Liberty Times reports, the landslide triggered an explosion in gas stations, leading to the collapse of at least 20 factories and many people were trapped. However, some sources point out that the gas pipeline was closed and there wasn’t any leakage of gas.
Ren Yi-ze, deputy chief of Shenzhen’s public security bureau, said that the landslide buried 17 buildings, including two dormitories.
More than thousands of employees in the tens of plastic and mold factories were evacuated beforehand, but there are still people missing. Witnesses say the landslide also buried homes and residents.
China Times reports, according to Shenzhen Business Daily, Lu, a local employee, says he and more than ten of his family members work in the industrial area, but currently only three of them escaped and the rest cannot be reached.
Xiao, who escaped from the landslide, says the collapsed area is mostly packaging and plastic factories, including 15 dormitories.
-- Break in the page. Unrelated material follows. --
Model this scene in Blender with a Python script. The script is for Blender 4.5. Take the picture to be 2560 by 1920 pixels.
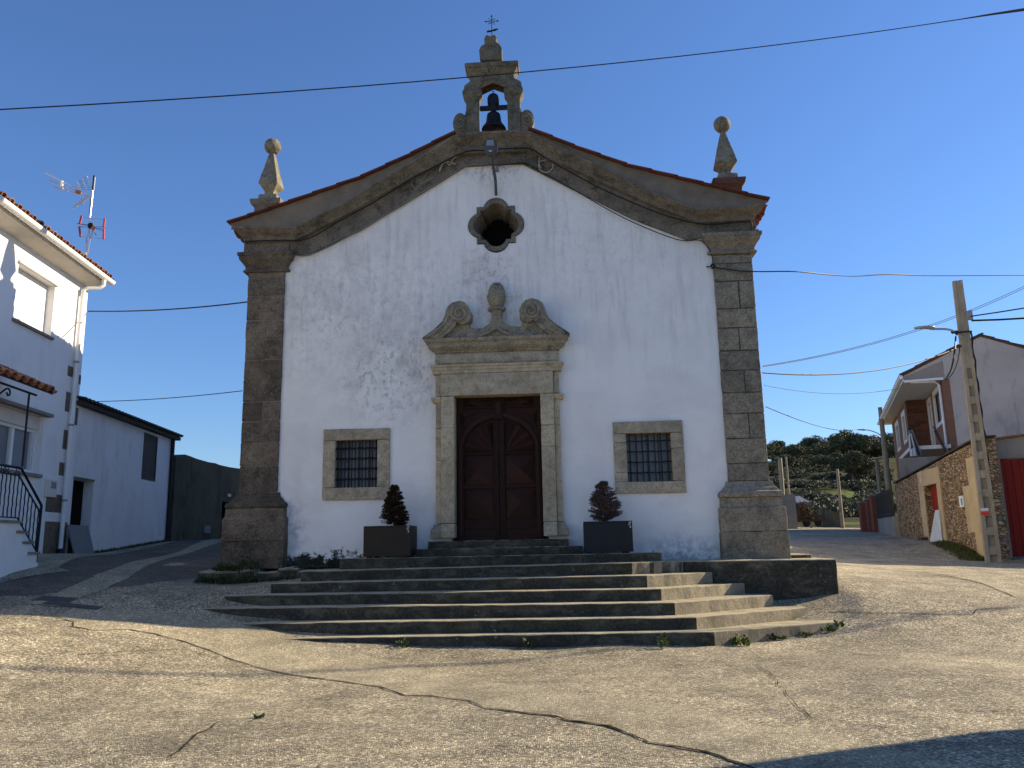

He and his colleagues fled quickly when the landslide occurred, but some workers ran back for their phones and never came out.
Initium Media reports, Shenzhen is located in southern China, where hills and mountains account for more than 70% of the area, in which typhoons and heavy rains happen frequently. But the government has developed the mountains at large scale since the special economic zone was established. This has destroyed the landscape and caused several geological disasters.
So far, the Shenzhen government has invested more than NT$10 billion (approximately US$300 million) to control the soil erosion problem within the past ten years, but has still failed to solve it.
BBC Chinese News quotes The Paper saying, according to local residents, they suggest that the collapsed earth and mud are construction waste that has been dumped over the area in the past two years.